The brooding and impressive 15th-century Château Dunois has historical links stretching back to almost-mystical medieval antecedents. The current castle was built by Jean d’Orléans, who fought alongside Joan of Arc in the siege of Orléans, on the foundations of an earlier 10th-century fortress that belonged to the lords of Beaugency, whose feudal power extended throughout the region. Astride the street (la rue du Pont) that leads to one of the château’s secondary entrances, the Voûte St-Georges (St. George’s Vault) is an arched gateway from the earlier château.

More medieval moodiness is on hand at La Tour César, a 36m-tall (118-ft.) castle keep that is all that remains of an 11th-century citadel. It’s a fine example of Romanesque military architecture, but the interior is in ruins.
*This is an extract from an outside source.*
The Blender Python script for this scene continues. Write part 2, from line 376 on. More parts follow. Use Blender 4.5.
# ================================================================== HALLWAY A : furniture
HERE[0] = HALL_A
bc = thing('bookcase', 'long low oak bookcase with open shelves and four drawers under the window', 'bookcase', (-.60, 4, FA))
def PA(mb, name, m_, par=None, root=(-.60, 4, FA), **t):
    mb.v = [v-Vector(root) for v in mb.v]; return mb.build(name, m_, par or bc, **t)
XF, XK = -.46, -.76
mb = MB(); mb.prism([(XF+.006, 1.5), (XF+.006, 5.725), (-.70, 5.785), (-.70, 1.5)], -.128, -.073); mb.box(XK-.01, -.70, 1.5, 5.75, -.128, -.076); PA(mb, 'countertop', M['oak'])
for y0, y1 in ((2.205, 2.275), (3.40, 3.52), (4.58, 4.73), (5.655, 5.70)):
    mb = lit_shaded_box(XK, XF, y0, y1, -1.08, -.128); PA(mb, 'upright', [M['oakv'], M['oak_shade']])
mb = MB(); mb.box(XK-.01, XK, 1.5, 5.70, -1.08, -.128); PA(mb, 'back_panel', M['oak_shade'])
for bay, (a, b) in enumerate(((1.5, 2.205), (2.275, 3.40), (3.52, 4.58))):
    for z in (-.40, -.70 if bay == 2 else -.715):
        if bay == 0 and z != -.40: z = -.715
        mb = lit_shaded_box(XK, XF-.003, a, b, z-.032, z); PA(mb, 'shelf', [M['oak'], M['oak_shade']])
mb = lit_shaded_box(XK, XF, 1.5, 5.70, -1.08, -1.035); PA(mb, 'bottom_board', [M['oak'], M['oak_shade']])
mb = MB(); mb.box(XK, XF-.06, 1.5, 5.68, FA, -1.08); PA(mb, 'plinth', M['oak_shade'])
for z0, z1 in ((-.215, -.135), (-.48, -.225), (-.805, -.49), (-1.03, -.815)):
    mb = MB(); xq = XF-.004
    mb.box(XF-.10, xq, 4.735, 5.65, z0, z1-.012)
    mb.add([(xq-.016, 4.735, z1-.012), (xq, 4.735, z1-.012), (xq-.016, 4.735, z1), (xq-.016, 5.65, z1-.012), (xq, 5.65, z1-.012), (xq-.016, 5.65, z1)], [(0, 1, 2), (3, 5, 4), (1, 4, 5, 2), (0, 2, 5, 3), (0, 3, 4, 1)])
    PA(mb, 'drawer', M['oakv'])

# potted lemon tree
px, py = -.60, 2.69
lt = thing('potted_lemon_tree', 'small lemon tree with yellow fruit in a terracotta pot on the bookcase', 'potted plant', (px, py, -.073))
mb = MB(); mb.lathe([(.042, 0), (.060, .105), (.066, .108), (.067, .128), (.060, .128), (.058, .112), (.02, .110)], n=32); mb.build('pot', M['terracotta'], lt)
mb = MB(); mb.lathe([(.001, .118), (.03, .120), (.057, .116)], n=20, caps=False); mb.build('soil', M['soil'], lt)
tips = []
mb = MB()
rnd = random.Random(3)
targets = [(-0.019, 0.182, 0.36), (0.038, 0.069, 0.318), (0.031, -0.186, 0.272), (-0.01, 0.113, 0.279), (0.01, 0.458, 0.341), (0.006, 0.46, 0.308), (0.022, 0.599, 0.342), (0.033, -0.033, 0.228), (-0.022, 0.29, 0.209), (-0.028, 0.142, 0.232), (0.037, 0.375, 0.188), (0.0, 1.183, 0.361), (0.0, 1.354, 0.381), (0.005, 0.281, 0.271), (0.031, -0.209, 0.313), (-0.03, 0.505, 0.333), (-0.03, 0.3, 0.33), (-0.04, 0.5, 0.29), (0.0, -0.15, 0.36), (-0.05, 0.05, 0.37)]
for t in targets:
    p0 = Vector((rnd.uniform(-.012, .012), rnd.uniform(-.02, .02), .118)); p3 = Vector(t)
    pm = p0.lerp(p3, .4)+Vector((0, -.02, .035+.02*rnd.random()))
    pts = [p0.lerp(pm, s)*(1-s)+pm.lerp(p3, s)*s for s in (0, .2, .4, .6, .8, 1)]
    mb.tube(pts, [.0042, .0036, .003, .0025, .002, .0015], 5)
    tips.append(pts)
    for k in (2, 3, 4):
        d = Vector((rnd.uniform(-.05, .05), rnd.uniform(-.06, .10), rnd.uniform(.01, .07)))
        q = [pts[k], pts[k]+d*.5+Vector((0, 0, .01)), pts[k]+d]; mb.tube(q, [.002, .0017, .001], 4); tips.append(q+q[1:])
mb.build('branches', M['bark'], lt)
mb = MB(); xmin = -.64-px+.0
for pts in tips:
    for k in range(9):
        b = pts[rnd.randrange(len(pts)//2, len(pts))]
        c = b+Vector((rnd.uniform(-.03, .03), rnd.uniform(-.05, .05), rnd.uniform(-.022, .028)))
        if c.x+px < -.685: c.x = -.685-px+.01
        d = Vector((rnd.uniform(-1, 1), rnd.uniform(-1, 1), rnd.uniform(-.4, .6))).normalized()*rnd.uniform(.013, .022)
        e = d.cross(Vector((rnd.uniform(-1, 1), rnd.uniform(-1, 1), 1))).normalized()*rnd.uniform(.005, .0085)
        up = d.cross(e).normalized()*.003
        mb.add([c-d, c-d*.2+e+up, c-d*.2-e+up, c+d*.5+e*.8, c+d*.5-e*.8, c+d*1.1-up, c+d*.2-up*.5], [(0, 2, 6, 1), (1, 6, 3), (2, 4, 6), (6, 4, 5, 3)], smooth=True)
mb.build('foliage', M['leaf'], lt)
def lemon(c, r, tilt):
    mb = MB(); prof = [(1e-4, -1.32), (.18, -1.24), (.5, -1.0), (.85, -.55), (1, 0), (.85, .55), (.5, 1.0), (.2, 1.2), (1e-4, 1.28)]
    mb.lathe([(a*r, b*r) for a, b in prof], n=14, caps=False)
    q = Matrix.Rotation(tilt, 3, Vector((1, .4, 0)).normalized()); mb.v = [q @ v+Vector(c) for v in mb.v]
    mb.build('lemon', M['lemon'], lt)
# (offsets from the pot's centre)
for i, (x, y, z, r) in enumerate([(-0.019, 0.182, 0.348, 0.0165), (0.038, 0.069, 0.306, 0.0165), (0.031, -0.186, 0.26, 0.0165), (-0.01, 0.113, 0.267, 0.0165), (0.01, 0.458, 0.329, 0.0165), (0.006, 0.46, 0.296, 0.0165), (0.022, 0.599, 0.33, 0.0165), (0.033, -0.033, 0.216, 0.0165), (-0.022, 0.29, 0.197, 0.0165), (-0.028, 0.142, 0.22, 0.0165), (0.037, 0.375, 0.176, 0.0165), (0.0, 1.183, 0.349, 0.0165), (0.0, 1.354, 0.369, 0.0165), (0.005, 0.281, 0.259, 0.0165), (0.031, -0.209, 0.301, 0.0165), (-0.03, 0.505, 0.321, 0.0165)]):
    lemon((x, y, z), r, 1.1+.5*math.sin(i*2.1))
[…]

Eglise Notre-Dame, place Saint-Fermin, a 12th-century abbey, was rebuilt after it was burned during the Wars of Religion (1562–98). You can still see traces of its original Romanesque architecture in the chancel and transept. Nearby, the 16th-century Tour St-Fermin, a bell tower with a panoramic view of the valley, is famous for bells that ring out a traditional tune three times a day.

The 10th-century Eglise St-Etienne, pl. du Martroi, is one of the oldest churches in France. Now deconsecrated, it is owned by the municipality and is open only for temporary exhibitions of painting and sculpture.